Exactly as written, retype the listing below, omitting the pictures.

**Available data**
-- BEGIN --
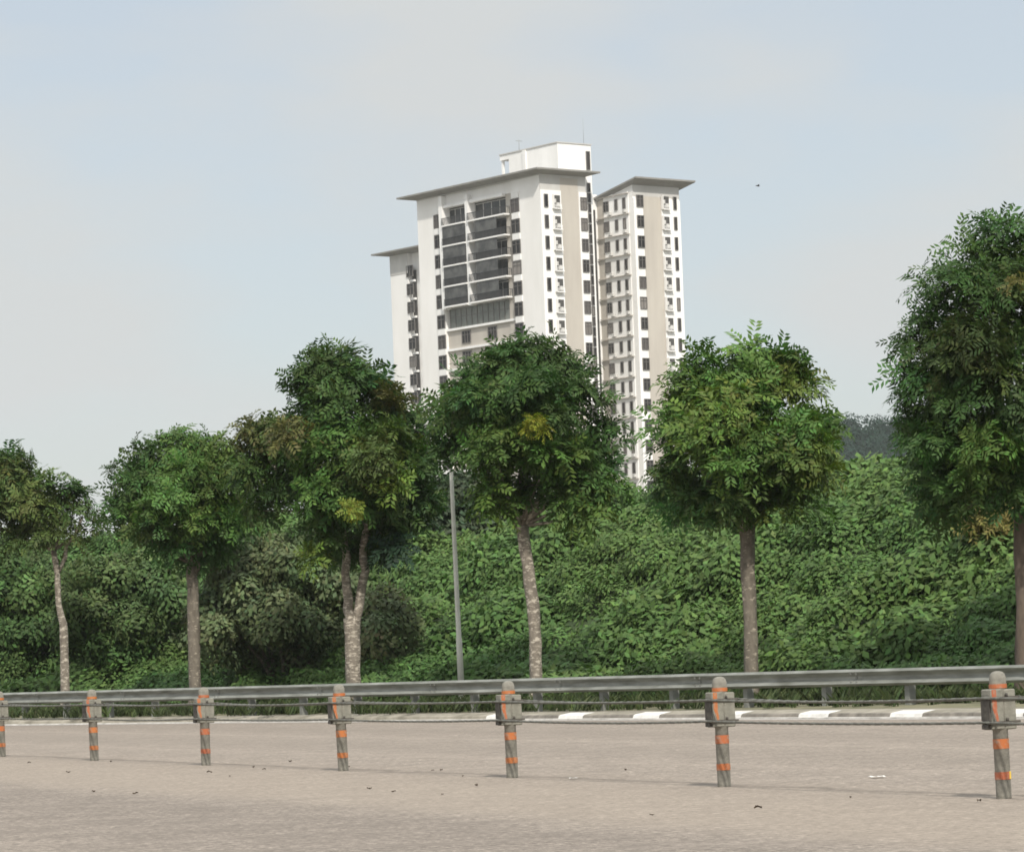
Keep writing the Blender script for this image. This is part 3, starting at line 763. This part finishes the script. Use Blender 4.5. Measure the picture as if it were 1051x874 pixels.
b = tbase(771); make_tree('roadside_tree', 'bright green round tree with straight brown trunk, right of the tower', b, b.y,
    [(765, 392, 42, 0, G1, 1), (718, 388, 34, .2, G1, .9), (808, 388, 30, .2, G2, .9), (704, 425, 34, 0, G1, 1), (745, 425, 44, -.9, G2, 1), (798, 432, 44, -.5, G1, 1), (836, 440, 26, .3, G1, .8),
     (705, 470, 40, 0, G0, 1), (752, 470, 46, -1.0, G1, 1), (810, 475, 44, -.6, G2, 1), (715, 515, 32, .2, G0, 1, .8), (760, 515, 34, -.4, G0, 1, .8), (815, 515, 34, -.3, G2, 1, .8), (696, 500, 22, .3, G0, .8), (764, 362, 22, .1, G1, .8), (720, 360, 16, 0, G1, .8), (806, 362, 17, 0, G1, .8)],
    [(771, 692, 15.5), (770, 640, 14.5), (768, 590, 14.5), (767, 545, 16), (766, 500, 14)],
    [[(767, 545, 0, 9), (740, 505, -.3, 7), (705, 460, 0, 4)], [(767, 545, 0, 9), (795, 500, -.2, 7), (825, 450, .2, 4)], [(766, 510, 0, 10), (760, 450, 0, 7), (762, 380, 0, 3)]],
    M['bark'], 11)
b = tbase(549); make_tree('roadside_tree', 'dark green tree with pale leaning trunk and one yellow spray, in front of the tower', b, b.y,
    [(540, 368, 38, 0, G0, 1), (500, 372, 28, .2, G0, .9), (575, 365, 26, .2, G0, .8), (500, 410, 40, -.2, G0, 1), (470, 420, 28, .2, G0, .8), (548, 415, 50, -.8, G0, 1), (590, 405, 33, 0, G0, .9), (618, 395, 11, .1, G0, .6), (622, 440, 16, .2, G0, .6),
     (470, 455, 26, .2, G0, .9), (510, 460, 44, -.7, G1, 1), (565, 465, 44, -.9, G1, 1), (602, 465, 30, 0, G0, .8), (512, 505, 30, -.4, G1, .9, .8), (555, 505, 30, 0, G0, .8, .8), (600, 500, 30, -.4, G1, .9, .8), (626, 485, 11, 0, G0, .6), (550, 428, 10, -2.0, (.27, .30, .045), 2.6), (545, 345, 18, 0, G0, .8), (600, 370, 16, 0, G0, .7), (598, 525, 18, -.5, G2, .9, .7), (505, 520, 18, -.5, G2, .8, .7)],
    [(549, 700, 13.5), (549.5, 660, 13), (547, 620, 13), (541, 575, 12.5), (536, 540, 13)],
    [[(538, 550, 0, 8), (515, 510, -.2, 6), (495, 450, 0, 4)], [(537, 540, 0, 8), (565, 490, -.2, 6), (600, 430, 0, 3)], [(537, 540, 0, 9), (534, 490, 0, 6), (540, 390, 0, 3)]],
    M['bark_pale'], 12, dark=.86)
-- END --
**Written response**
Keep writing the Blender script for this image. This is part 3, starting at line 763. This part finishes the script. Use Blender 4.5. Measure the picture as if it were 1051x874 pixels.
b = tbase(771); make_tree('roadside_tree', 'bright green round tree with straight brown trunk, right of the tower', b, b.y,
    [(765, 392, 42, 0, G1, 1), (718, 388, 34, .2, G1, .9), (808, 388, 30, .2, G2, .9), (704, 425, 34, 0, G1, 1), (745, 425, 44, -.9, G2, 1), (798, 432, 44, -.5, G1, 1), (836, 440, 26, .3, G1, .8),
     (705, 470, 40, 0, G0, 1), (752, 470, 46, -1.0, G1, 1), (810, 475, 44, -.6, G2, 1), (715, 515, 32, .2, G0, 1, .8), (760, 515, 34, -.4, G0, 1, .8), (815, 515, 34, -.3, G2, 1, .8), (696, 500, 22, .3, G0, .8), (764, 362, 22, .1, G1, .8), (720, 360, 16, 0, G1, .8), (806, 362, 17, 0, G1, .8)],
    [(771, 692, 15.5), (770, 640, 14.5), (768, 590, 14.5), (767, 545, 16), (766, 500, 14)],
    [[(767, 545, 0, 9), (740, 505, -.3, 7), (705, 460, 0, 4)], [(767, 545, 0, 9), (795, 500, -.2, 7), (825, 450, .2, 4)], [(766, 510, 0, 10), (760, 450, 0, 7), (762, 380, 0, 3)]],
    M['bark'], 11)
b = tbase(549); make_tree('roadside_tree', 'dark green tree with pale leaning trunk and one yellow spray, in front of the tower', b, b.y,
    [(540, 368, 38, 0, G0, 1), (500, 372, 28, .2, G0, .9), (575, 365, 26, .2, G0, .8), (500, 410, 40, -.2, G0, 1), (470, 420, 28, .2, G0, .8), (548, 415, 50, -.8, G0, 1), (590, 405, 33, 0, G0, .9), (618, 395, 11, .1, G0, .6), (622, 440, 16, .2, G0, .6),
     (470, 455, 26, .2, G0, .9), (510, 460, 44, -.7, G1, 1), (565, 465, 44, -.9, G1, 1), (602, 465, 30, 0, G0, .8), (512, 505, 30, -.4, G1, .9, .8), (555, 505, 30, 0, G0, .8, .8), (600, 500, 30, -.4, G1, .9, .8), (626, 485, 11, 0, G0, .6), (550, 428, 10, -2.0, (.27, .30, .045), 2.6), (545, 345, 18, 0, G0, .8), (600, 370, 16, 0, G0, .7), (598, 525, 18, -.5, G2, .9, .7), (505, 520, 18, -.5, G2, .8, .7)],
    [(549, 700, 13.5), (549.5, 660, 13), (547, 620, 13), (541, 575, 12.5), (536, 540, 13)],
    [[(538, 550, 0, 8), (515, 510, -.2, 6), (495, 450, 0, 4)], [(537, 540, 0, 8), (565, 490, -.2, 6), (600, 430, 0, 3)], [(537, 540, 0, 9), (534, 490, 0, 6), (540, 390, 0, 3)]],
    M['bark_pale'], 12, dark=.86)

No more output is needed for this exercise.